In: Accounting
Explain the meaning of the following terms: constraints, decision variables, feasible region and objective function. Explain their relevance to product mix decisions.
Constraints:
Constraints are the limitations imposed on the variables of a linear programming function. These are restrictions imposed on the possible values a decision variable can take. Generally, it is there in case of limited resources in case of an optimum utilization function.
It is not always maximum in nature - it can be minimum value as well.
Decision variables:
In order to even start solving any problem, firstly we have figure out our decision variables. These are the variables which are key in finding the solution for any linear programming problem - to decide what values of these variables will lead to a right solution (that's why they are called decision variables).
For simpler understanding, when we assume any amount/ quantity to be "X" or "Y" while solving any equation - those are the decision variables.
Feasible Region:
In simple words, it is a set of all feasible solutions on a graph. These points on this set satisfy all the problem constraints in case of an optimization problem. This is the region on the graph where the solution for any optimization is feasibly available and will lie.
Objective Function:
This can be understood as the final goal of creating any linear programming equation.
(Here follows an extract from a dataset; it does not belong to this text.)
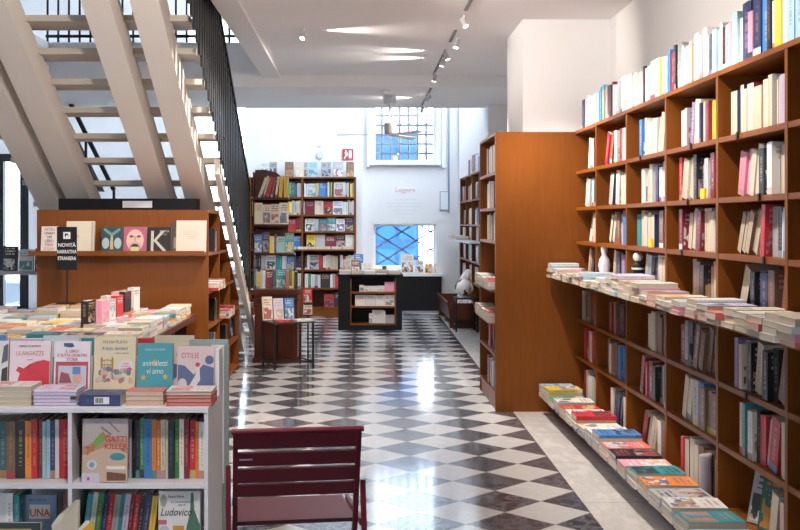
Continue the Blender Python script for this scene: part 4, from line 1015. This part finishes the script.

This is the objective of making optimization decision.
For example: It can be profit maximisation, cost minimisation, time minimisation etc.
Relevance for product mix decision:
Product mix decisions are nothing but resource optimization problems - using the available resources for generating the best possible and profitable product mix for the company.
There can be constraints on resources available such as material supplied, labour hours available, bottleneck machinery or maximum quantity that can be supplied in the market without losing the desired profitability;
Also, the most obvious Objective function, in a product mix problem would be to maximize the profit and minimize the cost.
Decision variables are relevant for such decision making because there are majorly two variables - price of the product and quantity of the product
Also, the feasible region has to be understood and is relevant for the decision making because that's where the possible feasible solution for the optimum product mix will be found.